A ces évidences, nos gouvernants préfèrent continuer de répondre par la responsabilisation individuelle, une fois de plus, nous faisant croire au mythe de l'état trop dépensier. Tout est bon pour faire diversion, pour ne pas avoir à admettre que seul l'effacement de la dette et la conséquente dévaluation des plus grandes richesses permettra le retour à l'humain dans la politique.

Quel idéal pour la génération Y?

Alors que ma génération a grandi avec le chômage de masse, la menace terroriste et écologique, le divertissement nihiliste et le spectacle journalistique morbide, je ne peux que comprendre le mal être que celle-ci me témoigne au quotidien.

Et pourtant nous sommes sûrement la génération qui aura le plus à faire pour notre espèce.

Notre siècle sera celui de la quête de l'indépendance énergétique, celle d'un retour au collectif, indispensable pour résorber la fracture sociale qui nous menace à plusieurs niveaux.

Mais surtout, ce siècle sera celui de la fin du travail. Notre génération devra pour la première fois de notre civilisation envisager un monde sans travail, dans lequel robots et logiciels viendront très vite nous substituer aux tâches les plus ingrates, tout comme à la majorité des autres jobs, et nous obligera, de fait, à réfléchir à ce que nous voulons faire de tout ce temps libre.

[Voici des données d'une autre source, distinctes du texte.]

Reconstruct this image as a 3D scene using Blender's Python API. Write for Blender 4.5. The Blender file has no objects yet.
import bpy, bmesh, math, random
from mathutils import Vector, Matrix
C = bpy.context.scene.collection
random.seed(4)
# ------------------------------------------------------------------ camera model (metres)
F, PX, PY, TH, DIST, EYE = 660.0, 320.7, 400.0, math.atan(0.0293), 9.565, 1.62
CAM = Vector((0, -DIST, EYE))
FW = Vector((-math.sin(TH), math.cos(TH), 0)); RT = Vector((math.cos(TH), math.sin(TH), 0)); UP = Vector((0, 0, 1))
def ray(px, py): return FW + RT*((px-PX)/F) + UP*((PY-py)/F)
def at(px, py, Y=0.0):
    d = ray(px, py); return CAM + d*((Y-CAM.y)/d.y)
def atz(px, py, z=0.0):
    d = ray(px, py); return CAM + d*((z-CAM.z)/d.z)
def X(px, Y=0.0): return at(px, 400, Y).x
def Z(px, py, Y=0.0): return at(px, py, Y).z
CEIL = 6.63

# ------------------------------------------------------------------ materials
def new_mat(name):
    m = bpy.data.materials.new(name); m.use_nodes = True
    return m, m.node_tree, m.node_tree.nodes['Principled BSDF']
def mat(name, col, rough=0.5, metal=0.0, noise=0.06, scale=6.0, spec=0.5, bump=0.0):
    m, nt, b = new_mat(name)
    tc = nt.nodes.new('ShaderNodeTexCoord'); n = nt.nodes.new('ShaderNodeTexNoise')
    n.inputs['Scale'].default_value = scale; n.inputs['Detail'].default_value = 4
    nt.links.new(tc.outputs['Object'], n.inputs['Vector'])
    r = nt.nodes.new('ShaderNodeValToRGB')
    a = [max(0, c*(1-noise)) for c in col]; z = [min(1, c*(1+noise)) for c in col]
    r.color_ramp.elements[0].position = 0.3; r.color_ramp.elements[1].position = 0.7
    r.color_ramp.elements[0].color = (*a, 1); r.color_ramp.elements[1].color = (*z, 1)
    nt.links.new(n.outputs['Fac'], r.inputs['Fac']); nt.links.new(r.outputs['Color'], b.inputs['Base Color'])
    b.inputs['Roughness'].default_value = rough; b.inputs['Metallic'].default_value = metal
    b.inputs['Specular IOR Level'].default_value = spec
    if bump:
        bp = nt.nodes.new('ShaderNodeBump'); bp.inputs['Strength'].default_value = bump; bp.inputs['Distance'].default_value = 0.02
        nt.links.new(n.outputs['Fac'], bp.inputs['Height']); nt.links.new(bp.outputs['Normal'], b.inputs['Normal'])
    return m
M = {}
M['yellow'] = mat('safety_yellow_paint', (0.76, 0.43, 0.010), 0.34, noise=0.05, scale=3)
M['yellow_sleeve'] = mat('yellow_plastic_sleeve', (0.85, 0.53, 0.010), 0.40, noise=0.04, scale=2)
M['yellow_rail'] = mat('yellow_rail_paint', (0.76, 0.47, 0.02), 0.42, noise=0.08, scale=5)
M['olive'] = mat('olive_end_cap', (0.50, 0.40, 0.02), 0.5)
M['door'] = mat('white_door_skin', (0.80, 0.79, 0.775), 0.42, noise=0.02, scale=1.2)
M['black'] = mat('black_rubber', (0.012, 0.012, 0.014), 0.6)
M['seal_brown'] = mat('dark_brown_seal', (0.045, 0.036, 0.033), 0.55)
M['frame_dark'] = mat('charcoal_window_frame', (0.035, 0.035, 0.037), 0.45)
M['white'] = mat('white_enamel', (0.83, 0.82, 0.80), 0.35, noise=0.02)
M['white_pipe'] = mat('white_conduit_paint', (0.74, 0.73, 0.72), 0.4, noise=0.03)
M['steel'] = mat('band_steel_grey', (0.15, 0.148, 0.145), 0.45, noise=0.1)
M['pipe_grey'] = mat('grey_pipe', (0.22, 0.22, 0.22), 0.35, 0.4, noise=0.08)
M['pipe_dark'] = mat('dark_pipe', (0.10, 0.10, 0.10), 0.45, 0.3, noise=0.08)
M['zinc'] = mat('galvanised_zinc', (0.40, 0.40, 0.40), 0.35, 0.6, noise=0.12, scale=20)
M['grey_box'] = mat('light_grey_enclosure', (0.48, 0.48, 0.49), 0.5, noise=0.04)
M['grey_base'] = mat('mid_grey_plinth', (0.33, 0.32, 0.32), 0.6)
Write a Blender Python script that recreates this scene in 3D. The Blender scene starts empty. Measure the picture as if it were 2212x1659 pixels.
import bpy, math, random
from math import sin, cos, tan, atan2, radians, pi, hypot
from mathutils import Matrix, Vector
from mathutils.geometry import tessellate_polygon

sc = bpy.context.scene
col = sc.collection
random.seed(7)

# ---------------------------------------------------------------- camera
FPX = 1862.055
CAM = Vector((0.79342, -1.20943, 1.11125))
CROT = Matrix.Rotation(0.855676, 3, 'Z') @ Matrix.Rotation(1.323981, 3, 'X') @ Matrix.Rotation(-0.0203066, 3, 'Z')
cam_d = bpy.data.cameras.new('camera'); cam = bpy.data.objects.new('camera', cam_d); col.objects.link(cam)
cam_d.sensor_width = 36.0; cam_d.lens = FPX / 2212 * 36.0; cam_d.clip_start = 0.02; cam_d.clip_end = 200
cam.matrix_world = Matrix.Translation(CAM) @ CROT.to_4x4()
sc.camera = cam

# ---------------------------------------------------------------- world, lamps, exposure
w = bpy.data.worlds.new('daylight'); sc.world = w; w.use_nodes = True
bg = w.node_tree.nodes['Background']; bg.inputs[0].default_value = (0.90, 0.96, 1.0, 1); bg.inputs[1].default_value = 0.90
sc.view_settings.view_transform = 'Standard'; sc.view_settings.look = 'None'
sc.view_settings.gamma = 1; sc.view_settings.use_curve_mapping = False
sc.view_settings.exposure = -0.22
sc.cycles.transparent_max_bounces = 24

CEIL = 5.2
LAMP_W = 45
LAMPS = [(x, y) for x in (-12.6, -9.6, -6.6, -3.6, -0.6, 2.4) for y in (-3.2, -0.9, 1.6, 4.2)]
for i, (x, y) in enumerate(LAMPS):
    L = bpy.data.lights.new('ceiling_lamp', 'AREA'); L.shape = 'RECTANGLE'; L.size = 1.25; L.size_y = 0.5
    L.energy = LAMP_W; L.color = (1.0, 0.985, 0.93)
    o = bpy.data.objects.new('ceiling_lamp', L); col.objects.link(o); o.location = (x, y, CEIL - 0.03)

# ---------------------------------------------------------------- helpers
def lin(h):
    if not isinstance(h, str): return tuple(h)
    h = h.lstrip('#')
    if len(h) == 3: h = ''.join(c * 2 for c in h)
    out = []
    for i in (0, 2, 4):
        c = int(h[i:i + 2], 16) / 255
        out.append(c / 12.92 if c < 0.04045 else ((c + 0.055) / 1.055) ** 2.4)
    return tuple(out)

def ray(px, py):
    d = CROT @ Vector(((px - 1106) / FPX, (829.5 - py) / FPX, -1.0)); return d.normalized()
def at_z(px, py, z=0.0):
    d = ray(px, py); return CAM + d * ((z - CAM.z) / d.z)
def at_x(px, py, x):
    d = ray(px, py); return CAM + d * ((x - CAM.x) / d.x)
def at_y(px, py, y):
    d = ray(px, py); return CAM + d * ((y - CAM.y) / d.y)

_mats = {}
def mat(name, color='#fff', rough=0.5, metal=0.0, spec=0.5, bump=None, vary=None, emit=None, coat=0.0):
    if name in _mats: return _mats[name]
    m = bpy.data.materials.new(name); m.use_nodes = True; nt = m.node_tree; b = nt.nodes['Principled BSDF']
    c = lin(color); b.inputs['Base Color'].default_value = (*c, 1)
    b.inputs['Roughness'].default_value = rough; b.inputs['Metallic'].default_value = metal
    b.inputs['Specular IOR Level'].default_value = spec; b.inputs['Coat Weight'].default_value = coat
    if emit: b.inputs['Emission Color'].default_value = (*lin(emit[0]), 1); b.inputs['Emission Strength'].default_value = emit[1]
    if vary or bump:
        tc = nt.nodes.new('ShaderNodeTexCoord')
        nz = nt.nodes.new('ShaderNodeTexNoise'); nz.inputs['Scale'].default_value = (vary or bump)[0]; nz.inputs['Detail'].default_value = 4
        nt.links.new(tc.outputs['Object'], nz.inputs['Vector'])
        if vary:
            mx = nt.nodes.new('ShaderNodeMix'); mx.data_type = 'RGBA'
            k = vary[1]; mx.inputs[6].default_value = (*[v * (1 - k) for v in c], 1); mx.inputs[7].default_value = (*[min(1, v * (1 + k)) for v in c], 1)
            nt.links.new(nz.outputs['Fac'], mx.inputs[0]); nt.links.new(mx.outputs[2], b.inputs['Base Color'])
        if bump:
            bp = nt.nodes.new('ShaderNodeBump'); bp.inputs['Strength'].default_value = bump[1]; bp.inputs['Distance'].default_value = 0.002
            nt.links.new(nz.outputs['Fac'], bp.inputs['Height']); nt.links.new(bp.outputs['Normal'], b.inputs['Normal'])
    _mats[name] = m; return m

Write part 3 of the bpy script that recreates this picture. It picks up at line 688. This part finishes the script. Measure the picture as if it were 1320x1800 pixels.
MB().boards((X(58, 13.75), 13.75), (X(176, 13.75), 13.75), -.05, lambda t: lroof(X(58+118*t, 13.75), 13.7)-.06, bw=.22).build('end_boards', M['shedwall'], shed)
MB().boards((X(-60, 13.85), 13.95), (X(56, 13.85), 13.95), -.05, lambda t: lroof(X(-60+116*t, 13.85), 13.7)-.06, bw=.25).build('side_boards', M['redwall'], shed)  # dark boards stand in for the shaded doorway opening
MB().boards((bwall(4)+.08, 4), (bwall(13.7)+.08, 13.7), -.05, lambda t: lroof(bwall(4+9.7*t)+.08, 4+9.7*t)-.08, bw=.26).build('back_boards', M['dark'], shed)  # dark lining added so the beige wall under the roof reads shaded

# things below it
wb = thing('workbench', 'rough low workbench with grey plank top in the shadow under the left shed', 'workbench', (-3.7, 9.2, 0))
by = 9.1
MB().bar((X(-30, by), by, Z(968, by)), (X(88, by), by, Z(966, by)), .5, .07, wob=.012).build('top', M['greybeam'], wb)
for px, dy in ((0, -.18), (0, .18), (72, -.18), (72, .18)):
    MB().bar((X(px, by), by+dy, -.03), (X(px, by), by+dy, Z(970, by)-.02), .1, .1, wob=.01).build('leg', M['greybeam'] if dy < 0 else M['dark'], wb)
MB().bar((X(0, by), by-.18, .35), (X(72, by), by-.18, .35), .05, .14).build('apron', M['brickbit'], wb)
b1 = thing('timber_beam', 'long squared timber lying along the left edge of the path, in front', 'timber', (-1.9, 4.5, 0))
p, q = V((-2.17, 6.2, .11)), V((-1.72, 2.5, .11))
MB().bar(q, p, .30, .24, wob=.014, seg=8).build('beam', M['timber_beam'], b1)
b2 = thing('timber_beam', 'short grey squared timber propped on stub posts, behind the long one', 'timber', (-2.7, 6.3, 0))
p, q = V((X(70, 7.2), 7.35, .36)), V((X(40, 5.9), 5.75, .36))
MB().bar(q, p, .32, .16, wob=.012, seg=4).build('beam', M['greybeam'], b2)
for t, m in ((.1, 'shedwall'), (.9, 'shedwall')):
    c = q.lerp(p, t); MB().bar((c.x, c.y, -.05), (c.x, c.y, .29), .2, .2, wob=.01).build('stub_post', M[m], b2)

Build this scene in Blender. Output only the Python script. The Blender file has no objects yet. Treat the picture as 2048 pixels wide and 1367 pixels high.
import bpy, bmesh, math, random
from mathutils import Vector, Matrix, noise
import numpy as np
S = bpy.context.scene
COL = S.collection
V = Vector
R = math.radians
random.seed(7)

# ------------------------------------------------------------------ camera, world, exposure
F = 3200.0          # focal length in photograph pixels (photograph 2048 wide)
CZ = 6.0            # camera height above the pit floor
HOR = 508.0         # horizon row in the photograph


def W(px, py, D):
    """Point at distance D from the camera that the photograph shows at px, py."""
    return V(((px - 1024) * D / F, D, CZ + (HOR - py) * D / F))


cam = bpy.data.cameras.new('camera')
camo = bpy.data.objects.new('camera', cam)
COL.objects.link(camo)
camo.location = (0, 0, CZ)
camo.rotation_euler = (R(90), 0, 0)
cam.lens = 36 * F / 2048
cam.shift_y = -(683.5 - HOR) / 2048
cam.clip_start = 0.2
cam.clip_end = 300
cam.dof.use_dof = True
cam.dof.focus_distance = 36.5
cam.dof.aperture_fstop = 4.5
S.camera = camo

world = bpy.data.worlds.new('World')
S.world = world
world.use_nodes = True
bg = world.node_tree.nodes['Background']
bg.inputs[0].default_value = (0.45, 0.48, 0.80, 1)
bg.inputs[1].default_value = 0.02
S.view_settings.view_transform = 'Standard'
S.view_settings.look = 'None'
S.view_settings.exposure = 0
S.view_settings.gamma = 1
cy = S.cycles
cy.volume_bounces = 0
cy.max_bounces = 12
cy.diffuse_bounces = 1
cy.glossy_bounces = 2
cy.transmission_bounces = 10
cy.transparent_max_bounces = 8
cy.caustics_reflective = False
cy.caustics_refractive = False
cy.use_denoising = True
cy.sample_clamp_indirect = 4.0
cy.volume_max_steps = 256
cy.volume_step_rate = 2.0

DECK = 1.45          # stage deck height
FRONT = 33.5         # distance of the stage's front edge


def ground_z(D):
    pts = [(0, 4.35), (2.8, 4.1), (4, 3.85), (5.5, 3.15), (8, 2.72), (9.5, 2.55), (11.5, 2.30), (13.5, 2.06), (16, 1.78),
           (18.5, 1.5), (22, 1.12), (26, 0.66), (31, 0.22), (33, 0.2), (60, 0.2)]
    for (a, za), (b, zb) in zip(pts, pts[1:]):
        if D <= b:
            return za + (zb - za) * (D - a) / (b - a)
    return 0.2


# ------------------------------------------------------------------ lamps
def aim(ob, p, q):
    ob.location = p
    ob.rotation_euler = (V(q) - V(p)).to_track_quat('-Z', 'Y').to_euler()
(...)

A l'inverse de ce qu'essayent de nous faire croire nos gouvernants, il ne s'agira pas de travailler plus, mais au contraire de cesser de travailler, ou tout du moins de ne plus avoir à le faire par obligation.

Notre génération devra penser le revenu universel, canaliser les forces vives, les ambitions de chacun vers des activités peu ou pas rémunérées mais qui apporteront du progrès aux individus comme aux communautés, dans le social, les services et la recherche, notamment.

Un monde nouveau, qui est le nôtre et qui nous reste à re-dessiner!